══ INPUT MATERIAL ══

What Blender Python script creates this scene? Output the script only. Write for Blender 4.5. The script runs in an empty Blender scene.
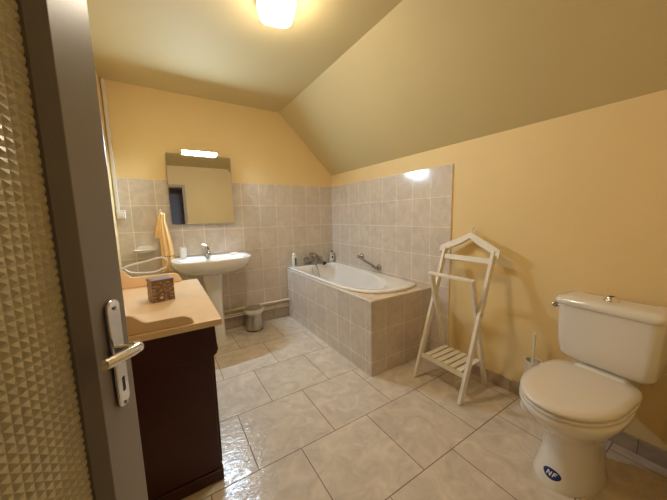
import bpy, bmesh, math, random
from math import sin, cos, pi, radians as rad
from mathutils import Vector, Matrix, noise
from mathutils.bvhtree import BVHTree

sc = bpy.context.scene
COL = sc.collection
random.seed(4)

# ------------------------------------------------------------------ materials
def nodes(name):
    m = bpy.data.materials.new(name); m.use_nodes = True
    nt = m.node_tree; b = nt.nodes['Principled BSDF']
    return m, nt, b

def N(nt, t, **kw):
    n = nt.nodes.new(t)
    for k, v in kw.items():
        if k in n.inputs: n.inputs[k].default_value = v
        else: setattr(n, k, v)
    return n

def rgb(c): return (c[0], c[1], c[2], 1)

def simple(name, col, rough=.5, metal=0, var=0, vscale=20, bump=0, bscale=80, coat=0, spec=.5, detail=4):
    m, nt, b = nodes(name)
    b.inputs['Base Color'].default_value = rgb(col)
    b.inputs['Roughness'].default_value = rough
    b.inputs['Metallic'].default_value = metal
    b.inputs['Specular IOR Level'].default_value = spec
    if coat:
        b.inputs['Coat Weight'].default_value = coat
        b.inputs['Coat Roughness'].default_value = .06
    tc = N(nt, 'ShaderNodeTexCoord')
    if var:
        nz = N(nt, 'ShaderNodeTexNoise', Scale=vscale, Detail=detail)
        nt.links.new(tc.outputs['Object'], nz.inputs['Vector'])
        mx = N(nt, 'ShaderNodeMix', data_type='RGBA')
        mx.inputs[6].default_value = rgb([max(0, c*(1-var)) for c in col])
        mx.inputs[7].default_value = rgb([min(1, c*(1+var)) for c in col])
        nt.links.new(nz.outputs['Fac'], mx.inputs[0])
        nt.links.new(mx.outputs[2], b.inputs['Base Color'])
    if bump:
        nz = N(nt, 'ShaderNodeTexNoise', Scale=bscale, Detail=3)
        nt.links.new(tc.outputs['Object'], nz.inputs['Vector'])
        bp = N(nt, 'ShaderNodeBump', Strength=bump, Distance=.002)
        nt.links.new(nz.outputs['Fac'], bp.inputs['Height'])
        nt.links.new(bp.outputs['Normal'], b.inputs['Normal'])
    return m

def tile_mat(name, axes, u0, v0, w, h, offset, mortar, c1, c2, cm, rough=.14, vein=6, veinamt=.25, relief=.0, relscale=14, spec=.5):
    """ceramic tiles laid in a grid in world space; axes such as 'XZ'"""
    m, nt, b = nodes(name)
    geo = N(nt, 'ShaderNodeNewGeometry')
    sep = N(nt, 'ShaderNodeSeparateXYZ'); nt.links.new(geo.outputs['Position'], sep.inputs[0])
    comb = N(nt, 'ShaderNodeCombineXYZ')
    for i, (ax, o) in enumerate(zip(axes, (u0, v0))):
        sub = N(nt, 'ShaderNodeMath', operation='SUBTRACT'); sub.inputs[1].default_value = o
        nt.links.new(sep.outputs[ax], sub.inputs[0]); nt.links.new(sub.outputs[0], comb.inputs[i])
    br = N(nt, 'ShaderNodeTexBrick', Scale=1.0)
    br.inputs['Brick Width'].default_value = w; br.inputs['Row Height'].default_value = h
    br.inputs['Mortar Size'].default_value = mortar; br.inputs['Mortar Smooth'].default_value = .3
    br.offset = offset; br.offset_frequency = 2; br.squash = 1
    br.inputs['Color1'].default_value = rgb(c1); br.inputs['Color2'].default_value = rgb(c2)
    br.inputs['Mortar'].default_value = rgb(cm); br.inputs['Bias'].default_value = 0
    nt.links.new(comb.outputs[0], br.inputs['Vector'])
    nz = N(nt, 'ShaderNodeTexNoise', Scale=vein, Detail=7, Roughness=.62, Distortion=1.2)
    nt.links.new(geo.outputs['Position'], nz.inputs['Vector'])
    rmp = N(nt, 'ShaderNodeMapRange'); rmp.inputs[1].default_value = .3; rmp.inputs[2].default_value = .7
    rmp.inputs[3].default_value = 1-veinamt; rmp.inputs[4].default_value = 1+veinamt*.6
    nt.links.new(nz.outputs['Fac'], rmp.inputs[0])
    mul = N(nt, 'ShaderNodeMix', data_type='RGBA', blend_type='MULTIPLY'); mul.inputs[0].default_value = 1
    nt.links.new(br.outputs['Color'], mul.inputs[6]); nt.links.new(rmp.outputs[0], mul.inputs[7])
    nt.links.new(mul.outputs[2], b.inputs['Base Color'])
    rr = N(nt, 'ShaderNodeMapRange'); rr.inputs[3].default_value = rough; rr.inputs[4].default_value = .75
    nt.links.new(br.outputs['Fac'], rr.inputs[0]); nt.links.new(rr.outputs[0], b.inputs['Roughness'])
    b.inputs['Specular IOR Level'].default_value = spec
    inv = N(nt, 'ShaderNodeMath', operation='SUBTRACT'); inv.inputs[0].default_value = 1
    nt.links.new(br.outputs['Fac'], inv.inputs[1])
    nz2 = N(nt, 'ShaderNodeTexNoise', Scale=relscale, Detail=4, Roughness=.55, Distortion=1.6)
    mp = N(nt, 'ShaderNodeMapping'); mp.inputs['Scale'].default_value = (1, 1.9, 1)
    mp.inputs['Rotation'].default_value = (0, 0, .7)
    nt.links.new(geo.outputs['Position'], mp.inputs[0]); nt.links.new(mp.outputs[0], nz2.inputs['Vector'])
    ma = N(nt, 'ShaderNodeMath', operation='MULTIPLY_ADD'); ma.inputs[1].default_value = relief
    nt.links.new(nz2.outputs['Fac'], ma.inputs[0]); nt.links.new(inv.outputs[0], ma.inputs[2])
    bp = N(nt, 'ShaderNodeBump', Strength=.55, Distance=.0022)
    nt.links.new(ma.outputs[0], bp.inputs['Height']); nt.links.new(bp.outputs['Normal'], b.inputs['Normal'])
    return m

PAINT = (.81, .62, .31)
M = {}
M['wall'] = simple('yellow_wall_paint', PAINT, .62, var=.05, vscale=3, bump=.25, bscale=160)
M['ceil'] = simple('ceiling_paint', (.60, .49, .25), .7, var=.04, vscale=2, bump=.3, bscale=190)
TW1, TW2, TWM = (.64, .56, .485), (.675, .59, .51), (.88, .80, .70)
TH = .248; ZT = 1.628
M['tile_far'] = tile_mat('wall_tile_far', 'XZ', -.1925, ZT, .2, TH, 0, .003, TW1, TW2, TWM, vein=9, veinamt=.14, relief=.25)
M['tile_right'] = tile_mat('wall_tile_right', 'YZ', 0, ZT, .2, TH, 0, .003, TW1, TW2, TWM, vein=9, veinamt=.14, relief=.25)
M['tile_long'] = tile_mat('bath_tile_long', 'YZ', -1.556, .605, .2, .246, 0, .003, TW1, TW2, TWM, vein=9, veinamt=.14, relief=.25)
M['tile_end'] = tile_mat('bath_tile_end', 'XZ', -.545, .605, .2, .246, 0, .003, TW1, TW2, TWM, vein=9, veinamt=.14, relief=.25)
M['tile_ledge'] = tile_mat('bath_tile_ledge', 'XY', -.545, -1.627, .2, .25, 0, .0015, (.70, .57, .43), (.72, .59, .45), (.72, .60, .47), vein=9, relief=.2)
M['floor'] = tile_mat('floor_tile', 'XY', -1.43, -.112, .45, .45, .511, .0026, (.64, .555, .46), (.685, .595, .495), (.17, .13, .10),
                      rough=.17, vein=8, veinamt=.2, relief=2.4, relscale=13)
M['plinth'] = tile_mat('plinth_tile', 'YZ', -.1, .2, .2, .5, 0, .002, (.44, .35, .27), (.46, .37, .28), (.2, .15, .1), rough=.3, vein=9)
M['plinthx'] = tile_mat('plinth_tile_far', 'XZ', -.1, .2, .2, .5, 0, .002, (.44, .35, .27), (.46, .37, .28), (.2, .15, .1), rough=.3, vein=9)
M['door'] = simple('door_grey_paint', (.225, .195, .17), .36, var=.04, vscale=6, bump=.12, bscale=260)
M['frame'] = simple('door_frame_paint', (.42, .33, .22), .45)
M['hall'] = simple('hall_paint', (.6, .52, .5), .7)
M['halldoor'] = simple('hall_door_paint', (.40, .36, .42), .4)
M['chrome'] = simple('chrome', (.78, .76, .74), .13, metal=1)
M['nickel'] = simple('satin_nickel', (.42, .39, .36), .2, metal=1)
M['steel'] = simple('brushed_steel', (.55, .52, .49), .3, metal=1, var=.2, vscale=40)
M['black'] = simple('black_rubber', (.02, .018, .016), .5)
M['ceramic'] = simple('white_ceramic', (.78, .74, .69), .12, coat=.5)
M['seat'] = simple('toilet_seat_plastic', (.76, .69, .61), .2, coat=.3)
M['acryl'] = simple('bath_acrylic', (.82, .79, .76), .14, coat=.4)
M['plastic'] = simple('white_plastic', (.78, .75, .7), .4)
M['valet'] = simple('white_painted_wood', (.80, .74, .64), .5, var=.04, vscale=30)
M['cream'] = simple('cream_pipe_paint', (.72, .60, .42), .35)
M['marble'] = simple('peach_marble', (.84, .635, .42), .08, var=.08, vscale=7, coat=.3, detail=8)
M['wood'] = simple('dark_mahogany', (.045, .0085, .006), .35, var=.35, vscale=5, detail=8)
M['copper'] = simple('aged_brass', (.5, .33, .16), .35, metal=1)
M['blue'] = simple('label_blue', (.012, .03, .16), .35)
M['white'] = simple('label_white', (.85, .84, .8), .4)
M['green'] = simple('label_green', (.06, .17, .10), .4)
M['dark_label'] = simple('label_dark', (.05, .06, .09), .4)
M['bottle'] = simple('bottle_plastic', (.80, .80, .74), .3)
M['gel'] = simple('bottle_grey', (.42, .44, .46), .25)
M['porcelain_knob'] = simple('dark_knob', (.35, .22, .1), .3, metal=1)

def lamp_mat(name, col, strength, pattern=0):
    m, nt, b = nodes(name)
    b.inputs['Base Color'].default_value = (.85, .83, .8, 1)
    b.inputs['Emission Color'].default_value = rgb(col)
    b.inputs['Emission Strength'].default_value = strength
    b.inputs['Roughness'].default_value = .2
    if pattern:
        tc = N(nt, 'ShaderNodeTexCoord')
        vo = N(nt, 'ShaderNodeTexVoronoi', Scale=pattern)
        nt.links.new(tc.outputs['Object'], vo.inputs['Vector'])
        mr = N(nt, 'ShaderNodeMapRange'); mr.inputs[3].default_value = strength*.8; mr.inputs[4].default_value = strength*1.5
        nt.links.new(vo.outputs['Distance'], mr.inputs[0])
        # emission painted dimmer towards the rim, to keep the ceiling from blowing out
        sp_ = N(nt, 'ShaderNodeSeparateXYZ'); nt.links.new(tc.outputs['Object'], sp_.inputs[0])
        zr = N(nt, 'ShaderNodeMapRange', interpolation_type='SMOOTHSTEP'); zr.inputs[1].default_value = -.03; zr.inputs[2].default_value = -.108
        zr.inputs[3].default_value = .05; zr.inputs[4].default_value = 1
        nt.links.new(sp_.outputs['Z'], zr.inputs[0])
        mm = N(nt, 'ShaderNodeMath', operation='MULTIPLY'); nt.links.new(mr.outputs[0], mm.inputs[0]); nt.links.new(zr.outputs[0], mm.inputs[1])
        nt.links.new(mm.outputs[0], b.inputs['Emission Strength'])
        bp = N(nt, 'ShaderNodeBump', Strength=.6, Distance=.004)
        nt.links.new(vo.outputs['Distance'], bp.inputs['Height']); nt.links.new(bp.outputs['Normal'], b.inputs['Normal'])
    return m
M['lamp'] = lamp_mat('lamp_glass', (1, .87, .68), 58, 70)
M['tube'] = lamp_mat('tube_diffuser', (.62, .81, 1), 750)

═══
══ INPUT MATERIAL ══

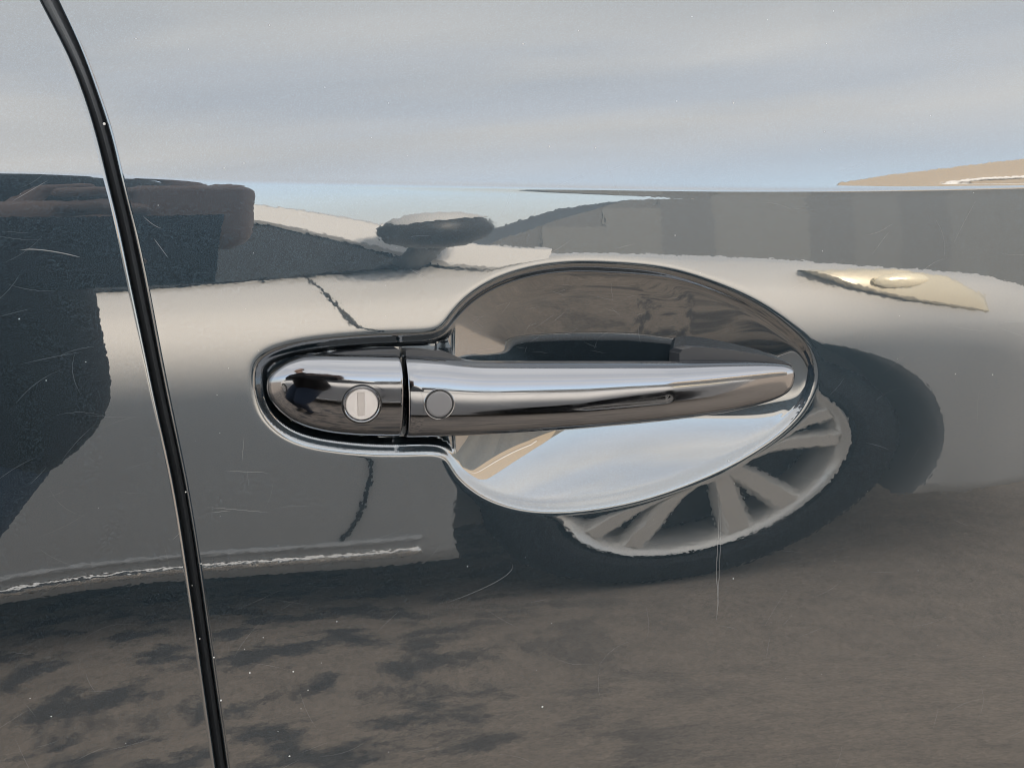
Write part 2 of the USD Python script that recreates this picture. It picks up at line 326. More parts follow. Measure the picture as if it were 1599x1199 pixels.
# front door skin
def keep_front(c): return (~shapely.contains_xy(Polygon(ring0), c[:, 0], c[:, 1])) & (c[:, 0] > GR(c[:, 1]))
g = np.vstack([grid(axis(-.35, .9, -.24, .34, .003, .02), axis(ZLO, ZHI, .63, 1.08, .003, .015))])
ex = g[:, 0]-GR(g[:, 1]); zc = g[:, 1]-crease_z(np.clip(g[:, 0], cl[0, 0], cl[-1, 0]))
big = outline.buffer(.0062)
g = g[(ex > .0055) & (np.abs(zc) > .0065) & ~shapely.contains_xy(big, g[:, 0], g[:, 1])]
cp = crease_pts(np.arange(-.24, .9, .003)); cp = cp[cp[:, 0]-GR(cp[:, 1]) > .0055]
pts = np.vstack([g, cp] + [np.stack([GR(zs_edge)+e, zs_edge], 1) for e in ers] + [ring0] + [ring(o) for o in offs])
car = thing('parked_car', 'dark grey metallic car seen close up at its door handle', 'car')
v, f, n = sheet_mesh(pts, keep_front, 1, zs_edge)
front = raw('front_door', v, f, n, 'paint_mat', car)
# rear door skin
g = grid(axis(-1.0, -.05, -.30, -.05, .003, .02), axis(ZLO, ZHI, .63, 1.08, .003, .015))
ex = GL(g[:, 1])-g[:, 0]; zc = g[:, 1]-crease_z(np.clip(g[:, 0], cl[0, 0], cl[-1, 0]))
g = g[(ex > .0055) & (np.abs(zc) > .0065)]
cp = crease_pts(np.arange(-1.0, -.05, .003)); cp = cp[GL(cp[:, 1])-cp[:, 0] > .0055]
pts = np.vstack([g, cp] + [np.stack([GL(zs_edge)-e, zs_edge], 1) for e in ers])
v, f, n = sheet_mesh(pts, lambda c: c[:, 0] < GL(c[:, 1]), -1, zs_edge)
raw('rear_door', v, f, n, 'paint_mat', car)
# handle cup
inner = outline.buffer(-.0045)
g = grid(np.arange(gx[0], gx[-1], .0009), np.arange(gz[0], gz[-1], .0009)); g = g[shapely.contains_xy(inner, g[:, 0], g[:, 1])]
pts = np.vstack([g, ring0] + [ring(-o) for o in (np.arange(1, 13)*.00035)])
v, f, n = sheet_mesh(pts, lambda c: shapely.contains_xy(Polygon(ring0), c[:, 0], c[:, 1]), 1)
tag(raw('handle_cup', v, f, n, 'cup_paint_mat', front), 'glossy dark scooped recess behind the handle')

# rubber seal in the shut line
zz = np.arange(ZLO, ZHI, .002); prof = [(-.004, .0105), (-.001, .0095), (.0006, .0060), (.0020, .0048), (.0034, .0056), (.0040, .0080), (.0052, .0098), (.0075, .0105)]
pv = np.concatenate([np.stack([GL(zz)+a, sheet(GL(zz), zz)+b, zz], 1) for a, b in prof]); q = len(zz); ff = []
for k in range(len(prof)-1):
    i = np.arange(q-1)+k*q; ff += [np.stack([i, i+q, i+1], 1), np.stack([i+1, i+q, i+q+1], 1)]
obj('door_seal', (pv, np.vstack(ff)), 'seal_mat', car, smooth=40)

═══

TASK OBJECTIVE: Nothing but the lines from the one containing "What Blender Python" through the one containing "return m, nt, b" should be echoed, each exactly as it stands; pictures are excluded.

CORRECT ANSWER:
What Blender Python script creates this scene? Output the script only. Write for Blender 4.5. The script runs in an empty Blender scene.
import bpy, bmesh, math, random
from math import sin, cos, pi, radians as rad
from mathutils import Vector, Matrix, noise
from mathutils.bvhtree import BVHTree

sc = bpy.context.scene
COL = sc.collection
random.seed(4)

# ------------------------------------------------------------------ materials
def nodes(name):
    m = bpy.data.materials.new(name); m.use_nodes = True
    nt = m.node_tree; b = nt.nodes['Principled BSDF']
    return m, nt, b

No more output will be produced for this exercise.